La pregunta decisiva es: ¿dónde está el límite entre la voluntad personal y la verdadera necesidad? Este límite no puede ser ciertamente trazado en modo abstractamente unívoco y estará también en el detalle siempre fluctuante. Ese límite debe ser encontrado en las situaciones particulares de la sensibilidad pastoral de los interesados, en sintonía con el obispo. Existen reglas que pueden ser útiles. Que no sea lícito a un sacerdote celebrar el Domingo más de tres veces no es una fijación positiva del Derecho Canónico, sino que corresponde a los límites de lo que es realmente exigible. Esta es una disposición desde el punto de vista del; en lo que se refiere a los fieles, debe plantearse la cuestión de la razonabilidad de las distancias a superar y la razonabilidad de las celebraciones en tiempos convenientes. De todo esto no se debería tanto construir una casuística prefabricada, sino más bien dejar espacio a la decisión consciente, considerando las exigencias.

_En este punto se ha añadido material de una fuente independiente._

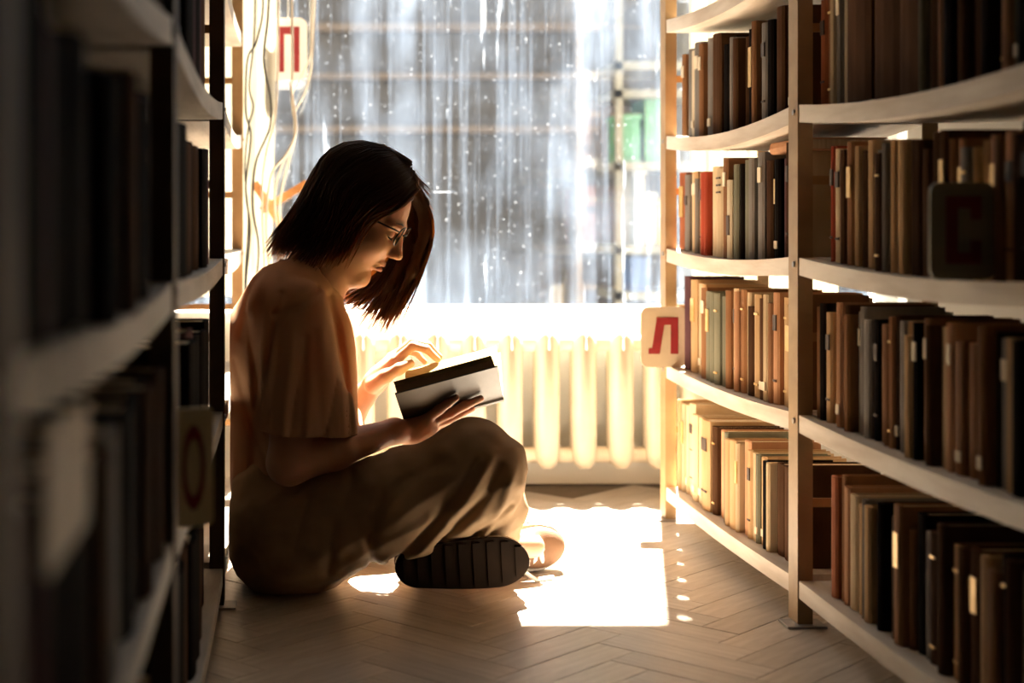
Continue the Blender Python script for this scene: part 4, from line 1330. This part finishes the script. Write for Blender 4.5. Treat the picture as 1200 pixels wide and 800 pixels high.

Lo esencial es que se respete el orden justo del grado de importancia y que la Iglesia no se celebre a sí misma, sino al Señor que ella recibe en la Eucaristía, al cual va el encuentro en las situaciones en las que la comunidad sin sacerdote tiende hacia el don que Él constituye.

[1] Versión en español "Teología de la liturgia. El fundamento sacramental de la existencia cristiana”, publicado en el tomo XI de las Obras completas de Joseph Ratzinger,Madrid, BAC 2018.

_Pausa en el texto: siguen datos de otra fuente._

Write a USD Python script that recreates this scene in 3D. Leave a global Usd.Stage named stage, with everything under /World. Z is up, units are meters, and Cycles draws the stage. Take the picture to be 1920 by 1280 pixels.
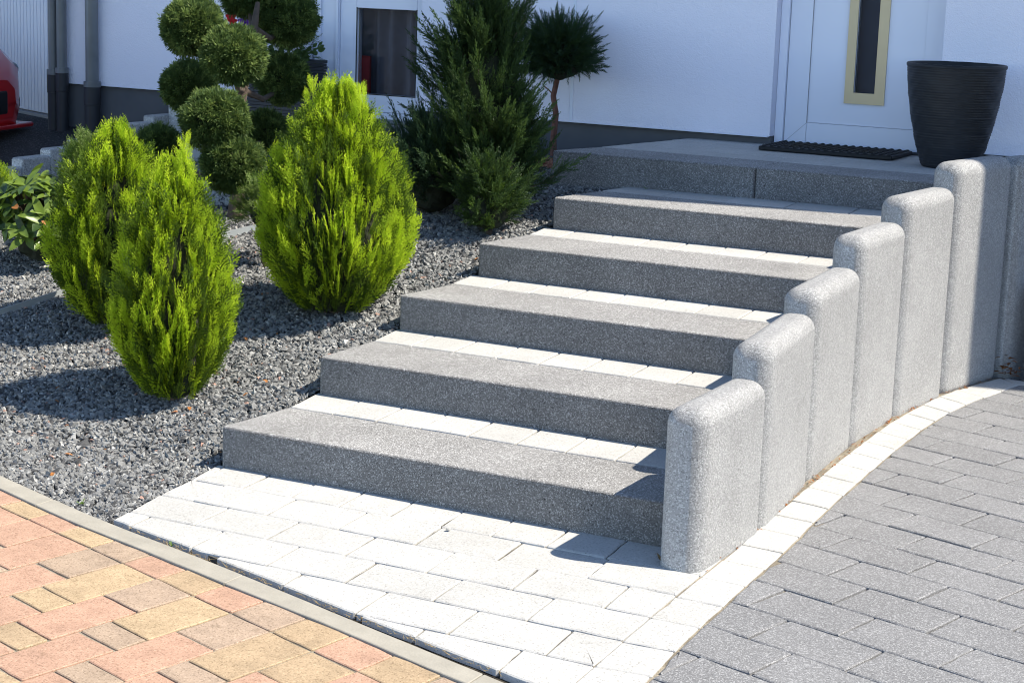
import math, random
import numpy as np, trimesh, manifold3d as m3, shapely
from shapely.geometry import Polygon, LineString, box as sbox, Point
import usdkit, meshkit
from pxr import Usd, UsdGeom, UsdLux, UsdShade, Gf, Sdf, Vt

stage = Usd.Stage.CreateInMemory()
UsdGeom.SetStageUpAxis(stage, 'Z')
stage.SetMetadata('metersPerUnit', 1.0)
UsdGeom.Xform.Define(stage, '/World')
L = '/World/Looks'
UsdGeom.Scope.Define(stage, L)
V = np.array

# ---------------------------------------------------------------- camera, sky, sun
CAM = V([4.055437, -5.537033, 1.851273])
CR, CU, CF = V([0.8834892, 0.4672299, 0.0338095]), V([-0.1207861, 0.1574733, 0.9801086]), V([-0.452612, 0.869999, -0.1955608])
cam = UsdGeom.Camera.Define(stage, '/World/camera')
cam.AddTransformOp().Set(Gf.Matrix4d(*map(float, [*CR, 0, *CU, 0, *(-CF), 0, *CAM, 1])))
cam.CreateHorizontalApertureAttr(36.0); cam.CreateVerticalApertureAttr(24.0)
cam.CreateFocalLengthAttr(36.0 * 3614.2855 / 1920)
cam.CreateClippingRangeAttr(Gf.Vec2f(0.05, 2000))
cam.CreateExposureAttr(0.80)
SUN = V([0.73, 0.15, 1.0]); SUN = SUN / np.linalg.norm(SUN)
SUN_EL, SUN_ROT = math.asin(SUN[2]), math.atan2(SUN[0], SUN[1])
dome = UsdLux.DomeLight.Define(stage, '/World/sky')
sky = usdkit.material(stage, L + '/sky', {
    's': ('sky_texture', {'sky_type': 'single_scattering', 'sun_disc': False, 'sun_elevation': SUN_EL, 'sun_rotation': SUN_ROT, 'air_density': 1.0, 'aerosol_density': 0.12, 'ozone_density': 3.0}),
    'b': ('background_shader', {'strength': 0.106})}, [('s.color', 'b.color')], surface='b.background')
UsdShade.MaterialBindingAPI.Apply(dome.GetPrim()).Bind(sky)
dome.GetPrim().SetCustomDataByKey('kind', 'structure')
sun = UsdLux.DistantLight.Define(stage, '/World/sun')
sun.CreateIntensityAttr(1.12); sun.CreateAngleAttr(0.53); sun.CreateNormalizeAttr(True)
sun.CreateColorAttr(Gf.Vec3f(1.0, 0.93, 0.80))
zx = SUN; xx = np.cross([0, 0, 1.0], zx); xx /= np.linalg.norm(xx); yx = np.cross(zx, xx)
sun.AddTransformOp().Set(Gf.Matrix4d(*map(float, [*xx, 0, *yx, 0, *zx, 0, 3, 2, 12, 1])))

# ---------------------------------------------------------------- helpers
_used = {}
def numbered(path):
    n = _used.get(path, -1) + 1
    _used[path] = n
    return path if n == 0 else f'{path}_{n:03d}'
def P(o):
    return '/World' if o is None else (str(o.GetPath()) if hasattr(o, 'GetPath') else str(o))
def tag(prim, label=None, cat=None, group=None, kind=None):
    for k, v in (('label', label), ('category', cat), ('group', group), ('kind', kind)):
        if v: prim.SetCustomDataByKey(k, v)
    return prim
def empty(name, parent=None, loc=(0, 0, 0), rz=0.0, **kw):
    x = UsdGeom.Xform.Define(stage, numbered(P(parent) + '/' + name))
    x.AddTranslateOp().Set(Gf.Vec3d(*map(float, loc)))
    if rz: x.AddRotateZOp().Set(math.degrees(rz))
    return tag(x.GetPrim(), **kw)
def put(name, mesh, mat, parent=None, smooth=False, **kw):
    if isinstance(mesh, MB): mesh = mesh.out()
    return tag(usdkit.mesh(stage, numbered(P(parent) + '/' + name), mesh, mat, smooth=smooth).GetPrim(), **kw)
class MB:
    def __init__(s): s.v, s.f, s.n = [], [], 0
    def add(s, v, f):
        v = np.asarray(v, float); f = np.asarray(f, int)
        if f.shape[1] == 4: f = np.vstack([f[:, [0, 1, 2]], f[:, [0, 2, 3]]])
        s.v.append(v); s.f.append(f + s.n); s.n += len(v); return s
    def mesh(s, m): return s.add(m.vertices, m.faces)
    def box(s, lo, hi, M=None):
        b = trimesh.creation.box(bounds=[lo, hi])
        if M is not None: b.apply_transform(M)
        return s.mesh(b)
    def tube(s, pts, rad, sides=8):
        pts = np.asarray(pts, float); rad = np.broadcast_to(rad, (len(pts),))
        t = np.gradient(pts, axis=0); t /= np.linalg.norm(t, axis=1, keepdims=True) + 1e-9
        ref = V([0.31, 0.95, 0.05]) if abs(t[0][1]) < .8 else V([1.0, 0, 0])
        a = np.cross(t, ref); a /= np.linalg.norm(a, axis=1, keepdims=True); b = np.cross(t, a)
        an = np.arange(sides) * 2 * np.pi / sides
        v = pts[:, None] + rad[:, None, None] * (np.cos(an)[None, :, None] * a[:, None] + np.sin(an)[None, :, None] * b[:, None])
        i, j = np.meshgrid(np.arange(len(pts) - 1), np.arange(sides), indexing='ij')
        q = np.stack([i * sides + j, (i + 1) * sides + j, (i + 1) * sides + (j + 1) % sides, i * sides + (j + 1) % sides], -1).reshape(-1, 4)
        s.add(v.reshape(-1, 3), q)
        for e, c in ((0, pts[0]), (len(pts) - 1, pts[-1])):
            ring = v[e]; vv = np.vstack([ring, c]); k = np.arange(sides)
            ff = np.stack([k, (k + 1) % sides, np.full(sides, sides)], 1)
            s.add(vv, ff if e == 0 else ff[:, ::-1])
        return s
    def out(s): return trimesh.Trimesh(np.vstack(s.v), np.vstack(s.f), process=False)
def prism(poly, z0, z1, engine='earcut'):
    m = trimesh.creation.extrude_polygon(poly, z1 - z0, engine=engine); m.apply_translation([0, 0, z0]); return m
def wallpoly(poly, y0, y1):            # polygon drawn in x,z; spans y0..y1
    m = trimesh.creation.extrude_polygon(poly, y1 - y0, engine='earcut')
    v = m.vertices.copy(); m.vertices = np.stack([v[:, 0], y0 + v[:, 2], v[:, 1]], 1); m.invert(); return m
def rbox(lo, hi, r, seg=16, M=None):
    lo, hi = V(lo, float), V(hi, float)
    sp = m3.Manifold.sphere(r, seg); parts = []
    for sx in (0, 1):
        for sy in (0, 1):
            for sz in (0, 1):
                parts.append(sp.translate([float(hi[i] - r if s else lo[i] + r) for i, s in enumerate((sx, sy, sz))]))
    h = m3.Manifold.batch_hull(parts).to_mesh()
    m = trimesh.Trimesh(h.vert_properties[:, :3], h.tri_verts, process=False)
    if M is not None: m.apply_transform(M)
    return m
def resample(poly, step):
    n = max(8, int(round(poly.exterior.length / step)))
    return V([poly.exterior.interpolate(i / n, normalized=True).coords[0] for i in range(n)])
def visible(p, margin=0.06):
    d = V(p, float) - CAM; z = d @ CF
    if z < .3: return False
    u, v = 3614.29 / 1920 * (d @ CR) / z, 3614.29 / 1920 * (d @ CU) / z
    return abs(u) < .5 + margin and abs(v) < .3333 + margin
rng = np.random.default_rng(7)
random.seed(7)

# ---------------------------------------------------------------- materials
def mat(name, nodes, links, surface='p.BSDF'):
    return usdkit.material(stage, f'{L}/{name}', nodes, links, surface=surface)
def plain(name, col, rough=.6, bump=None, var=.12, nscale=6., metallic=0., spec=.4):
    nodes = {'g': ('geometry', {}), 'n': ('noise_texture', {'scale': nscale, 'detail': 6, 'roughness': .6}),
             'r': ('rgb_ramp', {'ramp': [(.25, tuple(c * (1 - var) for c in col)), (.75, tuple(min(1, c * (1 + var)) for c in col))]}),
             'p': ('principled_bsdf', {'roughness': rough, 'metallic': metallic, 'specular_ior_level': spec})}
    links = [('g.position', 'n.vector'), ('n.fac', 'r.fac'), ('r.color', 'p.base_color')]
    if bump:
        nodes['bn'] = ('noise_texture', {'scale': bump[0], 'detail': 3})
        nodes['b'] = ('bump', {'strength': bump[2] if len(bump) > 2 else .5, 'distance': bump[1]})
        links += [('g.position', 'bn.vector'), ('bn.fac', 'b.height'), ('b.normal', 'p.normal')]
    return mat(name, nodes, links)
def speckled(name, base, light, dark, lt=.16, dk=.1, scale=190., bump=.0022, strength=.8, pits=False, stain=.12, rough=.85, up_gain=None):
    """Washed concrete: grains of different stone in a cement ground, rough to the touch, faint stains."""
    tot = [(0, dark), (dk * .6, dark), (dk, base), (1 - lt - .05, tuple(min(1, c * 1.18) for c in base)), (1 - lt, light), (1, tuple(min(1, c * 1.15) for c in light))]
    nodes = {'g': ('geometry', {}), 'v': ('voronoi_texture', {'scale': scale, 'feature': 'f1'}), 's': ('separate_color', {}),
             'r': ('rgb_ramp', {'ramp': tot}),
             'n': ('noise_texture', {'scale': 3.1, 'detail': 5, 'roughness': .62}),
             'nr': ('rgb_ramp', {'ramp': [(.3, (1 - stain * 1.6,) * 3), (.7, (1 + stain * .5,) * 3)]}),
             'm': ('mix_color', {'blend_type': 'multiply', 'fac': 1., 'use_clamp': False}),
             'bn': ('noise_texture', {'scale': scale * .55, 'detail': 3, 'roughness': .7}),
             'b': ('bump', {'strength': strength, 'distance': bump}),
             'p': ('principled_bsdf', {'roughness': rough, 'specular_ior_level': .3})}
    links = [('g.position', 'v.vector'), ('g.position', 'n.vector'), ('g.position', 'bn.vector'), ('v.color', 's.color'), ('s.r', 'r.fac'), ('n.fac', 'nr.fac'),
             ('r.color', 'm.a'), ('nr.color', 'm.b'), ('bn.fac', 'b.height'), ('b.normal', 'p.normal')]
    out = 'm.result'
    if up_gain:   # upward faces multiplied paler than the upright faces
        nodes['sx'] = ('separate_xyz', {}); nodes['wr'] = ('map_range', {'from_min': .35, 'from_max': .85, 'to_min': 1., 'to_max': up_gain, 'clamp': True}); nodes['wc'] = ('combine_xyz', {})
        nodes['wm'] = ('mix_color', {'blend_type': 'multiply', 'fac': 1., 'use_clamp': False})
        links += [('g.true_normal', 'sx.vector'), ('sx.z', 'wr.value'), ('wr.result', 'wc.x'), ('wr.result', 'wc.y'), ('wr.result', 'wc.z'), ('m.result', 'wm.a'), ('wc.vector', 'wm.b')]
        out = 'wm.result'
    if pits:
        nodes['pv'] = ('voronoi_texture', {'scale': 34., 'feature': 'f1'})
        nodes['pr'] = ('rgb_ramp', {'ramp': [(0, (.12, .12, .12)), (.075, (.2, .2, .2)), (.11, (1, 1, 1))]})
        nodes['pm'] = ('mix_color', {'blend_type': 'multiply', 'fac': 1.})
        links += [('g.position', 'pv.vector'), ('pv.distance', 'pr.fac'), (out, 'pm.a'), ('pr.color', 'pm.b'), ('pm.result', 'p.base_color')]
    else:
        links += [(out, 'p.base_color')]
    return mat(name, nodes, links)
M = {}
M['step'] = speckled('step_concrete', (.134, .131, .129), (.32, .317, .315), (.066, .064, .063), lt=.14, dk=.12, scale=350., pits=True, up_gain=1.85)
M['palisade'] = speckled('palisade_concrete', (.295, .294, .295), (.475, .475, .475), (.19, .189, .188), lt=.17, dk=.12, scale=310., bump=.003, strength=.9, stain=.08)
M['pale_palisade'] = speckled('pale_palisade_concrete', (.47, .46, .44), (.72, .71, .69), (.25, .24, .23), lt=.1, dk=.12, scale=200.)
for i, k in enumerate((.955, 1.0, 1.045)):
    M['white%d' % i] = speckled('white_paver_%d' % i, tuple(c * k for c in (.465, .456, .438)), (.545, .533, .512), (.32, .31, .29), lt=.1, dk=.06, scale=260., bump=.001, strength=.5, stain=.08)
    M['drive%d' % i] = speckled('driveway_paver_%d' % i, tuple(c * k for c in (.192, .191, .196)), (.36, .36, .365), (.13, .13, .133), lt=.16, dk=.1, scale=330., bump=.0015, strength=.6, stain=.07)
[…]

Carta del Vaticano socava a cardenal de EEUU sobre el abuso



Celebremos con gozo la venida de la Virgen a Zaragoza (2 de enero)



La tradición de la venida de la Virgen a Zaragoza en carne mortal es el asunto central que da sentido a todo lo que rodea el mundo del Pilar. Se trata de una piadosa tradición, según la cual, el apóstol Santiago el Mayor se encontraba en Cesaraugusta, a las orillas del río Ebro, junto a un pequeño grupo de conversos que habían escuchado y creído su predicación. Pero los cesaraugustanos resultaban bastante duros de oído y de corazón, y el apóstol vio flaquear sus fuerzas y comenzaba a preguntarse si tenía sentido seguir predicando el mensaje de Jesús en esta tierra.

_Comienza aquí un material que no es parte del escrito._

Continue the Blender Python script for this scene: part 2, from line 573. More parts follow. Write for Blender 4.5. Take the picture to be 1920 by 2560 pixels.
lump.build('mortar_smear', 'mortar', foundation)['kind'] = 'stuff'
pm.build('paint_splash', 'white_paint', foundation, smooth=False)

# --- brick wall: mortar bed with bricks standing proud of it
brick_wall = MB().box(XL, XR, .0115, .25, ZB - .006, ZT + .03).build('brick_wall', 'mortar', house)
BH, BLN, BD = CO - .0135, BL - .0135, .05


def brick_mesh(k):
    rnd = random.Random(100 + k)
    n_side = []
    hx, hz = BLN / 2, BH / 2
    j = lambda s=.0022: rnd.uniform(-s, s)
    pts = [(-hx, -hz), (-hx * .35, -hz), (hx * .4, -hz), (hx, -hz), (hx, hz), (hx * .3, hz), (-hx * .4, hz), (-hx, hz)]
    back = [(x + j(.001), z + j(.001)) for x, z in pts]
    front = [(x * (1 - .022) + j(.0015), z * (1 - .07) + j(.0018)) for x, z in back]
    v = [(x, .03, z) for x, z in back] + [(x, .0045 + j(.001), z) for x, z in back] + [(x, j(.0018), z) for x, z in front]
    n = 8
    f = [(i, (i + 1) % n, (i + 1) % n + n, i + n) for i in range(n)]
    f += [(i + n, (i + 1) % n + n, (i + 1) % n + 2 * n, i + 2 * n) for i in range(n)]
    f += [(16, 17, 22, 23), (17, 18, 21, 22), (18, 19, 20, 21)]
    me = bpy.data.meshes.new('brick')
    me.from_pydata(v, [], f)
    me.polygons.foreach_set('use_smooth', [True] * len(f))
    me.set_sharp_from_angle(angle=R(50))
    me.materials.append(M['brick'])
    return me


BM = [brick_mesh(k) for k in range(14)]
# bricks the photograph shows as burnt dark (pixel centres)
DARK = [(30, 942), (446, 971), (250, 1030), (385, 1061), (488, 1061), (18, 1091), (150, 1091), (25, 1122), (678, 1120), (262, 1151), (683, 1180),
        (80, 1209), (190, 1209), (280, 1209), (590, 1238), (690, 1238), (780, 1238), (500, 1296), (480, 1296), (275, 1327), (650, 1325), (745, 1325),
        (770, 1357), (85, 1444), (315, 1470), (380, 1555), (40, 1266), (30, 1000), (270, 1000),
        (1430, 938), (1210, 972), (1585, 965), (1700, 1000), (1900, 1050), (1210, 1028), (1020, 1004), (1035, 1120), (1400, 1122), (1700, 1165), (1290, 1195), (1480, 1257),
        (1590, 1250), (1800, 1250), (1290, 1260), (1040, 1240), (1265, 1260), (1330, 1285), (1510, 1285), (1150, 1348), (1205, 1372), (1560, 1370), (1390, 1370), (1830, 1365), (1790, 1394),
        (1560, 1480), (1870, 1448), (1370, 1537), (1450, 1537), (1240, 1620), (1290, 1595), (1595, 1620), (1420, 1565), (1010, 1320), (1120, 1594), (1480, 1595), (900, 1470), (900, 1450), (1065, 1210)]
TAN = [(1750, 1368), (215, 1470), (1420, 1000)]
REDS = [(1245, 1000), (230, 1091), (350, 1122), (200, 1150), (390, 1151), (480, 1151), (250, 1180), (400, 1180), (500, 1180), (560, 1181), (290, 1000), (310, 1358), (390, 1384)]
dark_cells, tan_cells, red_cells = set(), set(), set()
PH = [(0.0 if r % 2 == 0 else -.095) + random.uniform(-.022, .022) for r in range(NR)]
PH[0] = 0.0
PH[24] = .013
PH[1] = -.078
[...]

Cuando su flaqueza, por el desánimo, le hizo perder su entereza, vio a María, la madre de Jesús, en una gloriosa aparición, rodeada de ángeles que, desde Jerusalén (aún no había muerto María), venía para confortarle y renovar sus ánimos. La Santísima Virgen entregó a Santiago el Pilar, la Columna de jaspe que hoy sostiene su imagen, como símbolo de la fortaleza que debía tener su fe. Esto sucedía en la madrugada del día dos de enero del año cuarenta del siglo primero. María conversó con Santiago y le encargó le fuera levantado un templo en ese mismo lugar.

Según la misma tradición, la Columna (Pilar) que la Virgen diera a Santiago permanece en el mismo lugar desde entonces. Posiblemente, este relato no soportara la crítica histórica más elemental, pero creemos que ese no es el camino correcto para acercarse a la comprensión de esta tradición o de otras apariciones marianas. Es el camino de la piedad del pueblo cristiano, el camino del misterio de lo escondido y lo que es oculto a nuestros ojos, lo que produce en nosotros una apertura a la trascendencia, un intento de aceptar con el corazón lo que ha resistido el paso de los siglos y que nuestra racionalidad no logra alcanzar.

Nosotros vivimos unos años, unas décadas en el mejor de los casos, pero tradiciones como ésta perduran durante generaciones y generaciones. Y con la mínima humildad que a uno le exige la vivencia cristiana, acaba por reconocer que no es quién para negar el legado de sus padres y de sus antepasados, ni tampoco el de su comunidad cristiana. Finalmente, percibiendo el amor y la presencia de María en la propia vida personal y en la vida de la comunidad eclesial aragonesa, uno acaba dirigiendo una respuesta también de amor hacia nuestra Madre, la Madre de Dios, y, lleno de emoción y con lágrimas en los ojos, canta aquella jaculatoria cada día ante su camarín: Bendita y alabada sea la hora en que María Santísima vino en carne mortal a Zaragoza.

El día 2 de enero de cada año comienza en la Basílica del Pilar con una Vigilia Eucarística, que suele presidir el Arzobispo de Zaragoza, y que conmemora la Venida de la Virgen a esta ciudad bimilenaria. En recuerdo también de esta fecha solemne, la imagen de la Virgen del Pilar se presenta sin manto ante los fieles cada día 2 de los doce meses del año.

Desde donde contemplamos a la Virgen, en el templo del Pilar, sólo podemos ver una de las chapas de plata que recubren la Sagrada Columna. Sin embargo, la propia columna de jaspe se muestra a los fieles y es venerada en la parte de atrás de donde se erige con la imagen gótica de Santa María. El propio papa Juan Pablo II besó el Pilar de la Virgen en sus dos visitas a Zaragoza, los años 1982 y 1984, respectivamente. El Papa Wojtyla se interesó personalmente en ver la Sagrada Columna y poder contemplar a la Virgen sin manto. En su primera visita lo dijo; en la segunda se le quiso complacer.

Hasta que el templo del Pilar llegó a ser la Basílica actual, han pasado muchos siglos, muchas actuaciones y muchas edificaciones. Según las investigaciones actuales, en el siglo I hubo una capilla dedicada a la Virgen María (¿primer templo mariano del mundo cristiano?), a orillas del río y que con toda probabilidad se encontraba en el interior de una casa romana. En el siglo IV pasó a ser un templo de veneración pública. Después fue una iglesia visigótica. Finalmente, el templo barroco de la actualidad sustituyó a un templo gótico anterior en los siglos XVI y XVII.